Friday, February 04, 2011

When Disagreeing With a Bureaucrat Is a Crime

From the Raleigh News Observer

David Cox and his neighbors want a traffic signal at a North Raleigh intersection. The city traffic engineer says it's not needed. So Cox and his neighbors put in the time and effort to do a detailed study of traffic at that intersection to support their case and sent it to the North Carolina Department of Transportation.

That is American citizenship at its finest. People taking the time and effort to diligently research an issue and then calmly and responsibly petitioning their government for redress. Except Cox was too diligent and the North Carolina DOT is charging Cox with practicing engineering without a license.

Cox never represented himself as an engineer. But DOT bureaucrat Kevin Lacy says Cox's report "appears to be engineering-level work" and Lacy demanded the engineers licensing board investigate Cox.

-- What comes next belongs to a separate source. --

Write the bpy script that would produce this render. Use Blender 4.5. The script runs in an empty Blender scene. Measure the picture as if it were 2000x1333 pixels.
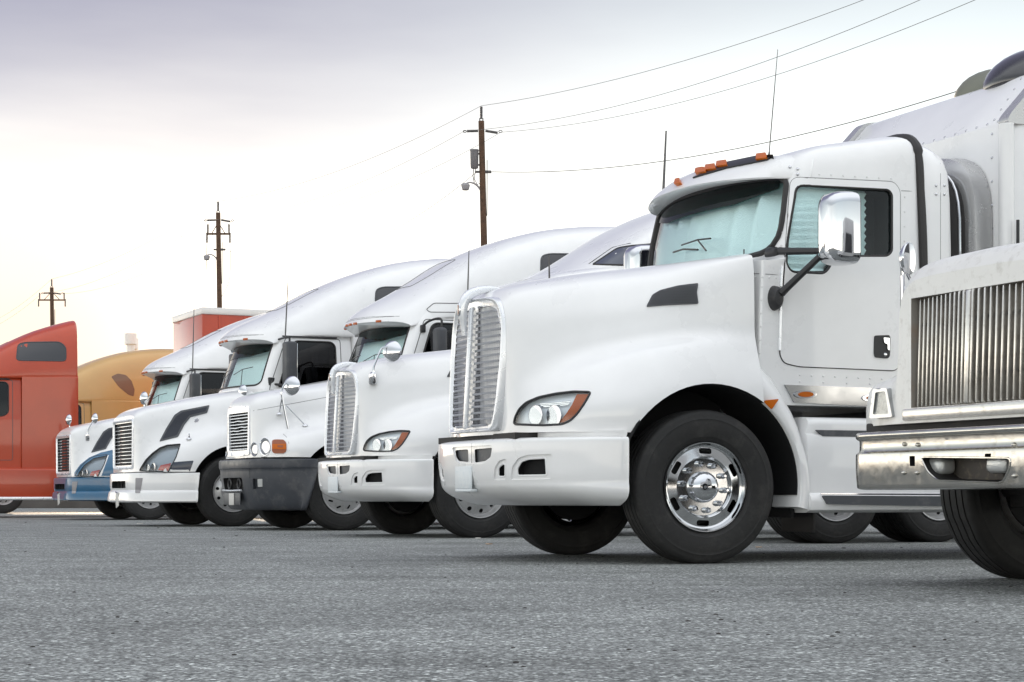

You see, Cox is a layman who took the time and effort to read engineering studies and (gasp!) make recommendations. These are things which DOT's Lacy claims is  technical work only a licensed engineer may do.

Lacy says he is not trying to "hush" Cox up. (*Note: Whenever a bureaucrat says he is not trying to hush someone up he is totally trying to do that.*)


Many years ago the City of San Diego paid an engineering firm a shitload of money to make sewage treatment recommendations. The firm simply repackaged an old report and claimed it was new. I was with the Sierra Club and wrote an unflattering synopsis and analysis of that report.

I had senior members of that engineering firm approach me asking where I got my engineering degree. I'm not an engineer but I do know how to translate bullshit jargon into standard English. In North Carolina, I would have probably found myself in the dock for understanding engineerese without a license.